__PROVIDED DATA__
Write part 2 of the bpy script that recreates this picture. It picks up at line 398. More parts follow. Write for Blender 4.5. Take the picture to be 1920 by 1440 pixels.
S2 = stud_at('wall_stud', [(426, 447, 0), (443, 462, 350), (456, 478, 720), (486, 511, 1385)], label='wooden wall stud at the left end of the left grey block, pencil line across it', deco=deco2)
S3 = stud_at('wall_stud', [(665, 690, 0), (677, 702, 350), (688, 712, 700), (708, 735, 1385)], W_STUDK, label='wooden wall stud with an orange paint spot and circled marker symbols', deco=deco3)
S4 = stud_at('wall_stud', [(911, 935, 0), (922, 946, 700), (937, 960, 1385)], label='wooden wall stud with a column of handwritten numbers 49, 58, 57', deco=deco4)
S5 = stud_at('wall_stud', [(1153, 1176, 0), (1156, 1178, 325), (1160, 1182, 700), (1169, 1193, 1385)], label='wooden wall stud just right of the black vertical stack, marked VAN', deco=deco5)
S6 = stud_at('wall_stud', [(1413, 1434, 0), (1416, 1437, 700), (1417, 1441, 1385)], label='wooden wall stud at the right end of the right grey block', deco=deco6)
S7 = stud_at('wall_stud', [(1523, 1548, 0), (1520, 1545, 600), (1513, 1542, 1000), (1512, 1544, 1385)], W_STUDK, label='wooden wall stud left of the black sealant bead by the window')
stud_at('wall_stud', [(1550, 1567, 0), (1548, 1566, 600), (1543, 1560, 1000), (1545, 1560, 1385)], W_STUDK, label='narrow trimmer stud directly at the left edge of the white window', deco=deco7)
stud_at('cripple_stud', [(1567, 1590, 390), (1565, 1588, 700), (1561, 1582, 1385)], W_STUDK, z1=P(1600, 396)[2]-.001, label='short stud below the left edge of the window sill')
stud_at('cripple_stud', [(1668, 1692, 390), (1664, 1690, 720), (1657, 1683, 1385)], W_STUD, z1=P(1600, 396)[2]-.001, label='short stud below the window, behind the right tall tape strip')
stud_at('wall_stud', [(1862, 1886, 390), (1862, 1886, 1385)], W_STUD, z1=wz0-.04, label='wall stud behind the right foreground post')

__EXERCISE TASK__
Write out the entire listing exactly.

__TASK ANSWER__
Write part 2 of the bpy script that recreates this picture. It picks up at line 398. More parts follow. Write for Blender 4.5. Take the picture to be 1920 by 1440 pixels.
S2 = stud_at('wall_stud', [(426, 447, 0), (443, 462, 350), (456, 478, 720), (486, 511, 1385)], label='wooden wall stud at the left end of the left grey block, pencil line across it', deco=deco2)
S3 = stud_at('wall_stud', [(665, 690, 0), (677, 702, 350), (688, 712, 700), (708, 735, 1385)], W_STUDK, label='wooden wall stud with an orange paint spot and circled marker symbols', deco=deco3)
S4 = stud_at('wall_stud', [(911, 935, 0), (922, 946, 700), (937, 960, 1385)], label='wooden wall stud with a column of handwritten numbers 49, 58, 57', deco=deco4)
S5 = stud_at('wall_stud', [(1153, 1176, 0), (1156, 1178, 325), (1160, 1182, 700), (1169, 1193, 1385)], label='wooden wall stud just right of the black vertical stack, marked VAN', deco=deco5)
S6 = stud_at('wall_stud', [(1413, 1434, 0), (1416, 1437, 700), (1417, 1441, 1385)], label='wooden wall stud at the right end of the right grey block', deco=deco6)
S7 = stud_at('wall_stud', [(1523, 1548, 0), (1520, 1545, 600), (1513, 1542, 1000), (1512, 1544, 1385)], W_STUDK, label='wooden wall stud left of the black sealant bead by the window')
stud_at('wall_stud', [(1550, 1567, 0), (1548, 1566, 600), (1543, 1560, 1000), (1545, 1560, 1385)], W_STUDK, label='narrow trimmer stud directly at the left edge of the white window', deco=deco7)
stud_at('cripple_stud', [(1567, 1590, 390), (1565, 1588, 700), (1561, 1582, 1385)], W_STUDK, z1=P(1600, 396)[2]-.001, label='short stud below the left edge of the window sill')
stud_at('cripple_stud', [(1668, 1692, 390), (1664, 1690, 720), (1657, 1683, 1385)], W_STUD, z1=P(1600, 396)[2]-.001, label='short stud below the window, behind the right tall tape strip')
stud_at('wall_stud', [(1862, 1886, 390), (1862, 1886, 1385)], W_STUD, z1=wz0-.04, label='wall stud behind the right foreground post')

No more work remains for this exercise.